In mathematics, the Hilbert-Pólya conjecture is a possible approach to the Riemann hypothesis, by means of spectral theory.

Hilbert and Pólya speculated that values of t such that 1/2 + it is a zero of the Riemann zeta function might be the eigenvalues of a Hermitian operator, and that this would be a way of proving the Riemann hypothesis. At the time, there was little basis for such speculation. However Selberg in the early 1950s proved a duality between the length spectrum of a Riemann surface and the eigenvalues of its Laplacian. This so-called Selberg trace formula bore a striking resemblance to the explicit formulae, which gave credibility to the speculation of Hilbert and Pólya.

Hugh Montgomery investigated and found that the statistical distribution of the zeros on the critical line has a certain property. The zeros tend not to be too closely together, but to repel. Visiting at the Institute for Advanced Study in 1972, he showed this result to Freeman Dyson, one of the founders of the theory of random matrices, which is of importance in physics — the eigenstates of a Hamiltonian, for example the energy levels of an atomic nucleus, satisfy such statistics.

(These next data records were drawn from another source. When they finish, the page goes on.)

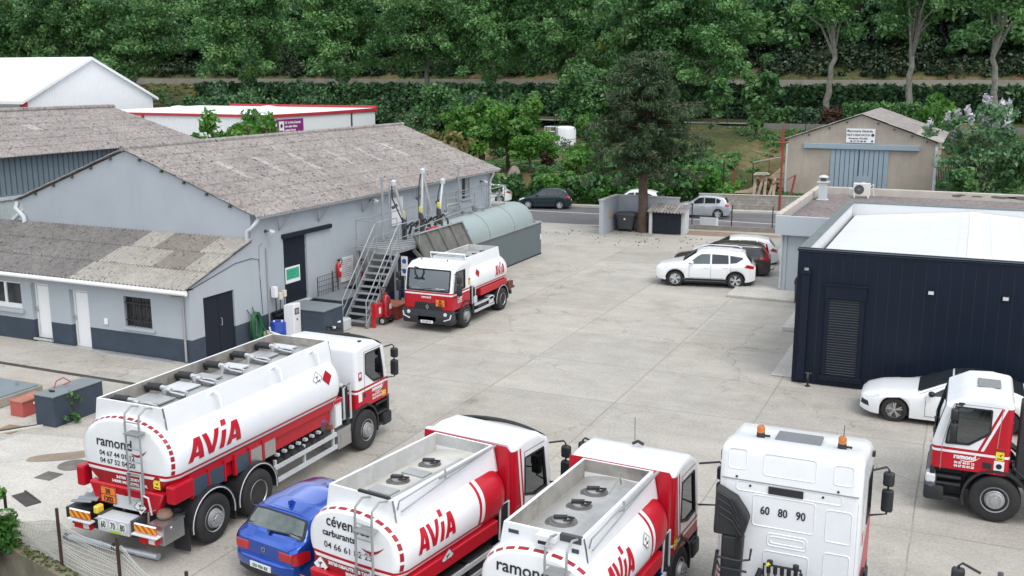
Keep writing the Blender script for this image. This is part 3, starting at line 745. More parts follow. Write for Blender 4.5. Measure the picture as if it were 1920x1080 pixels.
mb=MB(); mb.tube([(XH-6.15,18.9,7.72),(XH-6.15,44.1,7.72)],.13,8); W(mb.build('ridge_cap',ROOF))
mb=MB(); mb.obox((XH-.2,20,4.15),(XH-.2,43,4.15),.12,.14); W(mb.build('steel_beam',GUTTER))
lean=mat('frosted_panel',(.45,.52,.50),.5,var=.08)
mb=MB(); mb.box(XH-.28,XH-.22,20,43,3.0,4.1,0)
for k in range(70):y=20.1+k*.33; mb.box(XH-.22,XH-.21,y-.015,y+.015,3.0,4.1,1)
for y in(29.2,31.5,34):mb.obox((XH-.18,y,3.0),(XH-.18,y+1.6,4.05),.08,.06,1); mb.box(XH-.2,XH-.12,y+1.8,y+1.9,3,4.1,1)
W(mb.build('frosted_panel',[lean,GUTTER]))
mb=MB(); mb.box(XH-.28,XH-.2,20,43,1.0,2.98,0)
for k in range(90):y=20.1+k*.25; mb.box(XH-.2,XH-.17,y-.05,y+.05,1.0,2.98,0)
W(mb.build('dark_shutter',DOORNAVY))
mb=MB(); mb.box(-37.6,-37.5,22,29.5,0,1.3)
for k in range(24):mb.box(-37.49,-37.47,22+k*.31,22+k*.31+.29,0,1.3)
tag(mb.build('board_fence',mat('pale_boards',(.42,.34,.25),.85,var=.25)),'pale wooden board fence in the gap between annex and hangar','fence')
rk=thing('steel_rack','green-grey steel rack with leaning beams behind the annex roof','rack',(-36.4,24.2,0))
mb=MB()
for i in range(7):mb.obox((-.8,-2+i*.6,.9+.1*(i%3)),(.6,-1.6+i*.6,1.15+.08*(i%2)),.08,.08)
mb.build('beams',mat('rack_green',(.09,.14,.13),.6,.3,var=.3),rk)
mb=MB()
for x in(-.7,.5):
    for y in(-1.9,2.0):mb.box(x-.04,x+.04,y-.04,y+.04,0,1.1)
mb.build('posts',GALV,rk)
WCL=mat('white_cladding',(.74,.76,.78),.55,var=.03,scale=.3)
REDTRIM=mat('red_trim',(.45,.03,.04),.5,var=.08)
wg=thing('white_hangar','big white gabled industrial hangar with a red corner post','hangar',(-84,75,0)); W=World(wg)
pA=at_y(45,190,68.5); XG=pA.x; zE=pA.z
def gx(px,py):v=_ray(px,py); t=XG/v.x; return(v.y*t,CAMH+v.z*t)
yB,zB=gx(286,184); yR,zR=gx(160,112)
zE=(zE+zB)/2; yM=(pA.y+yB)/2
mb=MB(); mb.prism([(pA.y,0),(yB,0),(yB,zE),(yM,zR),(pA.y,zE)],0,XG-34,XG,0)
for k in range(1,60):
    y=pA.y+k*.3
    if y<yB-.1:
        zt=zE+(zR-zE)*(1-abs(y-yM)/(yB-yM)); mb.box(XG,XG+.02,y-.02,y+.02,2,zt-.1,0)
W(mb.build('wall',WCL))
mb=MB()
for s in(-1,1):
    ya=pA.y-.5 if s<0 else yB+.5; k=(zR-zE)/(yB-yM); za=zE-.5*k
    mb.add([(XG+.35,ya,za),(XG+.35,yM,zR+.0),(XG-34,yM,zR),(XG-34,ya,za),(XG+.35,ya,za+.28),(XG+.35,yM,zR+.28),(XG-34,yM,zR+.28),(XG-34,ya,za+.28)],
           [(0,1,5,4),(4,5,6,7),(0,4,7,3),(0,3,2,1),(2,3,7,6)])
W(mb.build('roof',WCL))
mb=MB(); mb.box(XG-.5,XG+.03,pA.y-.04,pA.y+.35,0,zE-.05); W(mb.build('corner_post',REDTRIM))
mb=MB(); mb.box(XG-34,XG-.5,pA.y-.06,pA.y,0,zE-.4)
for k in range(14):mb.box(XG-34,XG-.5,pA.y-.09,pA.y-.06,.3+k*.35,.36+k*.35)
W(mb.build('side_cladding',mat('grey_side_cladding',(.38,.42,.44),.6,var=.05)))
rw=thing('factory_unit','low white industrial unit with red roof edging and corner trim','building',(-60,84,0)); W=World(rw)
cN=at(508,214,6.2); cF=at(700,203,6.2); cL=at(222,211,6.2)
xa,ya=cN.x,cN.y
mb=MB(); mb.box(xa-22,xa-.02,ya+.02,cF.y,0,5.9)
for k in range(68):x=xa-.4-k*.32; mb.box(x-.05,x+.05,ya-.02,ya+.02,3.6,5.8,0)
W(mb.build('wall',WCL))
mb=MB(); mb.box(xa-22,xa-.4,ya-.05,ya-.025,0,3.6)
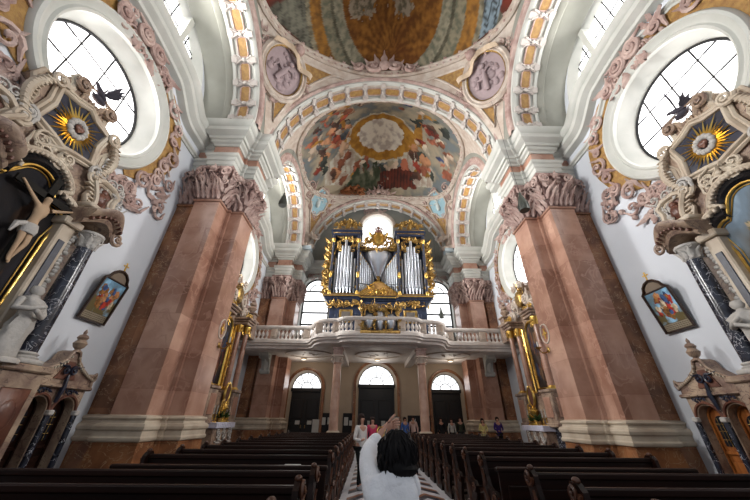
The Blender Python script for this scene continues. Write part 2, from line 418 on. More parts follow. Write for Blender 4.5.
def lunette(s, c):
    WN[0] += 1; x = WX * s
    P = lambda d: (lambda a, b: Vector((x + s * d, c + a, LZ0 + b)))
    mb = MB(); A = circ_pts(P(0), LRX, LRZ, 40, 0, PI); B = circ_pts(P(.42), 2.95, 3.25, 40, 0, PI)
    mb.grid([A + [A[0]], B + [B[0]]], flip=(s > 0)); w = struct(mb.build('window_%d' % WN[0], 'white', smooth=40))
    mb = MB(); mb.add(B, [tuple(range(41))]); mb.build('pane', 'glass', w, 0)
    mb = MB()
    for t in (-1.05, 1.05): mb.box(P(.18)(t, 1.5), (.44, .24, 3.05))
    mb.build('mullion', 'white', w, 0)
    mb = MB()
    for t in (-2.2, -1.6, -.5, 0, .5, 1.6, 2.2):
        h = 3.25 * math.sqrt(1 - (t / 2.95) ** 2); mb.tube([P(.37)(t, 0), P(.37)(t, h)], .03, 4)
    for z in (.75, 1.5, 2.25):
        h = 2.95 * math.sqrt(1 - (z / 3.25) ** 2); mb.tube([P(.37)(-h, z), P(.37)(h, z)], .03, 4)
    mb.build('glazing_bars', 'iron', w, 0)
for c in BAYS:
    for s in (-1, 1): round_window(s, c); lunette(s, c)

# wavy cornice along the side walls
def hump(d, top=1.0, a=1.6, b=3.35):
    t = (abs(d) - a) / (b - a); t = min(max(t, 0), 1); return top * (.5 + .5 * cos(PI * t)) if t > 0 else top + .12 * (1 - (d / a) ** 2)
TN = [0]
for c in BAYS:
    for s in (-1, 1):
        F = []; n = 60
        for i in range(n + 1):
            d = -4.75 + 9.5 * i / n; z = hump(d) - .25; dz = (hump(d + .05) - hump(d - .05)) / .1
            t = Vector((0, 1, dz)).normalized(); N = Vector((-s, 0, 0)); V = Vector((0, -t.z, t.y))
            F.append((Vector((WX * s, c + d, z)) , N, V))
        TN[0] += 1; mb = MB()
        prof = [(0, 12.86)] + [(a * .85 + .02, b) for a, b in CORN[4:]]
        z0 = 13.2; mb.sweep([(O + Vector((0, 0, z0)), U, V) for O, U, V in F], [(a, b - z0) for a, b in prof], flip=(s > 0))
        mb.sweep([(O + Vector((0, 0, z0 + .02 + .25 * math.exp(-(O.y - c) ** 2 / 1.5))), U, V) for O, U, V in F], [(0, -1.0), (.07, -1.0), (.09, -.92), (.16, -.88), (.16, -.8), (0, -.76)], flip=(s > 0))
        struct(mb.build('trim_%d' % TN[0], 'white', smooth=40))

# stucco around the round windows (ochre spandrels with pink scrollwork)
def window_stucco(s, c, i):
    near = c < 10
    r = thing('window_stucco', ('pink stucco scrollwork on gold ground around the near %s round window' if near else 'pink stucco scrolls around the farther %s round window by the gallery') % SIDE[s], 'stucco ornament', (WX * s, WC(c), ZC), 0, 'stucco around the round windows')
    def F(a, b): return Fr((-s * .03, a, b), (0, -s, 0), (0, 0, 1))      # N points into the nave
    for q in (-1, 1):
        mb = MB(); pts = []
        for k in range(13):
            a = math.radians(-50 + 139 * k / 12); pts.append((q * 2.42 * cos(a), 2.42 * sin(a)))
        for k in range(12, -1, -1):
            a = math.radians(-50 + 139 * k / 12); rr = 2.62 + .75 * sin(PI * k / 12) ; x, y = q * rr * cos(a), rr * sin(a)
            pts.append((x, min(y, 1.55 + hump(x) * 1.1)))
        n = len(pts); a = [(-s * .015, p[0], p[1]) for p in pts]; b = [(-s * .05, p[0], p[1]) for p in pts]
        mb.add(a + b, [tuple(range(n)), tuple(range(2 * n - 1, n - 1, -1))] + [(k, (k + 1) % n, n + (k + 1) % n, n + k) for k in range(n)])
        mb.build('gold_ground', 'ochre', r, 0)
    for q in (-1, 1):
        mb = MB(); f = F(0, 0)
        for k in range(9):
            a = math.radians(-62 + 13 * k); rr = 2.85 + .16 * (k % 2)
            scroll(mb, f, q * s * rr * cos(a), rr * sin(a), .15 + .09 * ((k * 7) % 3), 1.4, a + 1, (-1) ** k, .075, .06, 18, 5, tail=.45)
            leaf(mb, f, q * s * (rr - .05) * cos(a), rr * sin(a), a + (-1) ** k * 1.9, .5, .2, .35, .03)
        # big double volute where the cornice turns
        scroll(mb, f, q * .36, 2.75, .3, 2.1, PI / 2, q, .1, .16, 26, 7, tail=.5)
        leaf(mb, f, q * .3, 2.3, -PI / 2 + q * .3, .7, .35, .2, .04, h=.15); leaf(mb, f, q * .8, 2.7, PI / 2 - q * 1.6, .9, .35, .2, .04, h=.12)
        scroll(mb, f, q * 1.15, 2.45, .22, 1.6, 0, q, .08, .12, 20, 6, tail=.5)
        rocaille(mb, Fr(f.p(q * .6, 2.55, .05), f.U, f.V), 1.3, .8, 14, k + i, .13)
        rocaille(mb, Fr(f.p(q * s * 1.9, -2.55, 0), f.U, f.V), 1.5, .7, 16, 5 + i, .15)
        rocaille(mb, Fr(f.p(q * s * 3.15, -1.5, 0), f.U, f.V), .8, 1.3, 14, 15 + i, .15)
        mb.build('scrollwork', 'pink', r, 50)
for i, c in enumerate(BAYS):
    for s in (-1, 1): window_stucco(s, c, i * 2 + (s > 0))

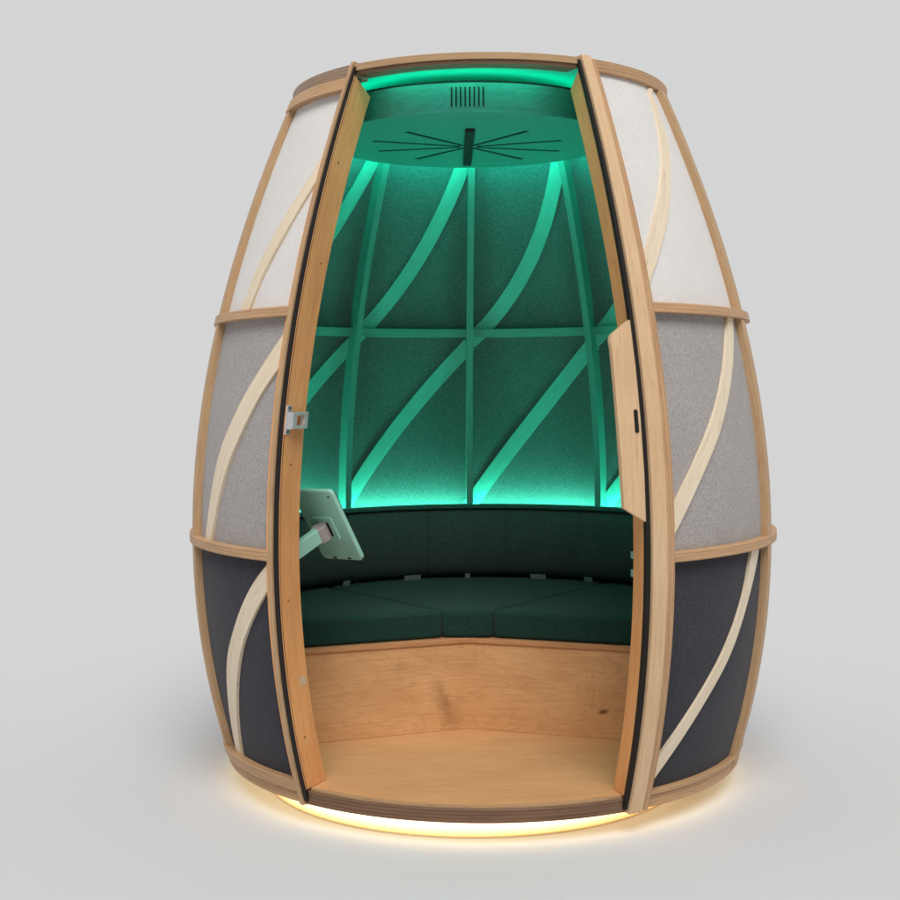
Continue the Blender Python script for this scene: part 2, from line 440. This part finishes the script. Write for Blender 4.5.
# ceiling plate and the drum hanging under it
cp = part('ceiling_plate', prism([(.60*sin(2*pi*i/96), -.60*cos(2*pi*i/96)) for i in range(96)], 2.2375, 2.250), INBAT)
DC = Vector((-.032, 0.0)); DRAD = .50; D0, D1 = 2.094, 2.19
def dpt(a, r_, z): return Vector((DC.x + r_*sin(a), DC.y - r_*cos(a), z))
prof = [(0.001, D0), (.30, D0), (DRAD-.004, D0), (DRAD, D0+.004), (DRAD, D1-.003), (DRAD-.003, D1), (.001, D1)]
bm = bmesh.new(); uvl = bm.loops.layers.uv.new('UVMap'); NN = 128
rows = [[bm.verts.new(dpt(2*pi*i/NN, r_, z)) for r_, z in prof] for i in range(NN)]
for i in range(NN):
    a, b2 = rows[i], rows[(i+1) % NN]
    for j in range(len(prof)-1):
        f = bm.faces.new((a[j], a[j+1], b2[j+1], b2[j])); side = 3 <= j <= 3
        for l in f.loops:
            c = l.vert.co
            l[uvl].uv = ((i + (1 if l.vert in b2 else 0))/NN*2*pi*DRAD, c.z*1.0) if side else (c.x, c.y)
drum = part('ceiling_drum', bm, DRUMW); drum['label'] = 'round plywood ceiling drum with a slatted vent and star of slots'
bm = bmesh.new()
for i in range(8):
    a = (-.099 + i*.0140 + .0 - DC.x)/DRAD
    loft([[dpt(a-.0042, DRAD+.0015, z), dpt(a+.0042, DRAD+.0015, z), dpt(a+.0042, DRAD-.006, z), dpt(a-.0042, DRAD-.006, z)] for z in (2.112, 2.172)], bm)
part('vent_slots', bm, DARK, parent=drum)
part('cove_gap', hoop(-pi, pi, D1-.0025, D1+.004, .0, .0, follow=False) if False else loft([[dpt(a, DRAD+.0012, D1-.004), dpt(a, DRAD+.0012, D1+.001), dpt(a, DRAD-.004, D1+.001), dpt(a, DRAD-.004, D1-.004)] for a in lin(-1.45, 1.45, 60)]), DARK, parent=drum)
part('rim_trim', loft([[dpt(a, DRAD+.0022, D0+.0005), dpt(a, DRAD+.0022, D0+.011), dpt(a, DRAD-.004, D0+.011), dpt(a, DRAD-.004, D0+.0005)] for a in lin(0, 2*pi, 96)]), DRUMW, parent=drum)
bar = bmesh.new(); box(bar, (-.038, .066, D0-.006), (.031, .64, .012)); part('cross_bar', bar, BLACK, parent=drum, bevel=.002)
ce = Vector((-.038, .066))
ends = [(-.246,-.201), (-.367,-.049), (-.356,.137), (-.226,.302), (.151,-.206), (.278,-.039), (.288,.157), (.163,.314)]
for e in ends:
    e = Vector(e); d = (e-ce); q = Vector((-d.y, d.x)).normalized()
    q3 = Vector((q.x, q.y, 0)); a0 = ce + d*.09; w0, w1 = .006, .0085
    A0 = Vector((a0.x, a0.y, 0)); E0 = Vector((e.x, e.y, 0))
    part('radial_slot', loft([[A0-q3*w0+Vector((0,0,D0-.0012)), A0+q3*w0+Vector((0,0,D0-.0012)), A0+q3*w0+Vector((0,0,D0+.004)), A0-q3*w0+Vector((0,0,D0+.004))],
                              [E0-q3*w1+Vector((0,0,D0-.0012)), E0+q3*w1+Vector((0,0,D0-.0012)), E0+q3*w1+Vector((0,0,D0+.004)), E0-q3*w1+Vector((0,0,D0+.004))]]), DARK, parent=drum)
# green led strips
part('led_strip', loft([[C(t, z, r_) for r_, z in ((.551, 2.227), (.558, 2.227), (.558, 2.2345), (.551, 2.2345))] for t in lin(-.60, .37, 40)]), GREEN)['label'] = 'green strip light behind the door header'
part('led_strip', loft([[dpt(a, DRAD+.001, 2.160), dpt(a, DRAD+.007, 2.160), dpt(a, DRAD+.007, 2.172), dpt(a, DRAD+.001, 2.172)] for a in lin(1.45, 2*pi-1.45, 80)]), GREEN3)['label'] = 'green strip light round the back of the ceiling drum'
part('led_strip', loft([[dpt(a, r_, z) for r_, z in ((.415, 2.1905), (.435, 2.1905), (.435, 2.1945), (.415, 2.1945))] for a in lin(0, 2*pi, 96)[:-1]], close=True), GREEN4)['label'] = 'green strip light on top of the ceiling drum'
part('led_strip', hoop(1.45, 2*pi-1.45, .736, .743, .893, .918, follow=False), GREEN2)['label'] = 'green strip light behind the backrest'

# bench
VX, VY = -.05, .010
bl, br = (-.87, -.276), (.87, -.291)
def arcpts(a0, a1, r_, n=40): return [(r_*sin(a+ROT), -r_*cos(a+ROT)) for a in lin(a0, a1, n)]
tl = atan2(bl[0], -bl[1]); tr = atan2(br[0], -br[1])
bf = prism([bl, (VX, VY), br, (br[0], br[1]+.02), (VX, VY+.02), (bl[0], bl[1]+.02)], .0455, .351)
for v in bf.verts:
    if v.co.z < .1 and abs(v.co.x) > .5: v.co.x *= .91; v.co.y *= .90
bench = part('bench_front', bf, BENCHW, smooth=False)
ov = .006
jt = prism([(bl[0]*.91, bl[1]*.9-.0015), (VX, VY-.0015), (br[0]*.91, br[1]*.9-.0015), (br[0]*.91, br[1]*.9+.004), (VX, VY+.004), (bl[0]*.91, bl[1]*.9+.004)], .0452, .0478)
part('joint_line', jt, BENCHTRIM, parent=bench, smooth=False)  # thin strip of darker trim wood marking the joint of bench and floor
pts = [(bl[0]-.0, bl[1]-ov), (VX, VY-ov), (br[0], br[1]-ov)] + arcpts(tr+.06, 2*pi+tl-.06, .905)
part('bench_top', prism(pts, .3515, .369), BENCHTRIM, smooth=False, bevel=.002)
# backrest board behind the cushions
part('backrest_board', hoop(1.40, 2*pi-1.40, .37, .768, .858, .866, follow=False), BLACK)
part('backrest_shelf', hoop(1.42, 2*pi-1.42, .7535, .7715, .828, .857, follow=False), SHELFM, bevel=.004)

# base plinth with the warm light band
part('base_light_or_added_fill', loft([[(-.035 + r_*sin(t), -.10 - r_*cos(t), z) for r_, z in ((.68, -.0655), (.70, -.0655), (.70, -.0015), (.68, -.0015))] for t in lin(0, 2*pi, 128)[:-1]], close=True), WARM)['label'] = 'warm light band under the pod'
part('plinth_foot', prism([(-.035 + .704*sin(2*pi*i/128), -.10 - .704*cos(2*pi*i/128)) for i in range(128)], GROUND+.0005, -.066), BATTEN)
part('base_light_or_added_fill', hoop(0, 2*pi, -.004, -.0015, .83, .862, follow=False), HALOFILL)['label'] = 'added unseen glowing strip under the rim of the base, widening the warm halo'
for z in (.696, .642):
    bm = bmesh.new(); box(bm, (.437, -.70, z+.05), (.022, .02, .02)); part('cable_clip', bm, GREENLITPL, parent=jr)
for z, f in ((1.93, .35), (1.62, .62), (1.02, .42), (.62, .35), (.20, .4)):
    part('screw', jplate(z, z+.005, f, f+.045, .0003, .0012), DARK, parent=jl)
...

Dyson saw that the statistical distribution found by Montgomery was exactly the same as the pair correlation distribution for the eigenvalues of a random Hermitian matrix. Subsequent work has strongly borne out this discovery, and the distribution of the zeros of the Riemann zeta function is now believed to satisfy the same statistics as the eigenvalues of a random Hermitian matrix, the statistics of the so-called Gaussian Unitary Ensemble. Thus the conjecture of Pólya and Hilbert now has a more solid basis, though it has not yet led to a proof of the Riemann hypothesis.

In a development that has given substantive force to this approach to the Riemann hypothesis through functional analysis, Alain Connes has formulated a trace formula that is actually equivalent to a generalized Riemann hypothesis. This has therefore strengthened the analogy with the Selberg trace formula to the point where it gives precise statements.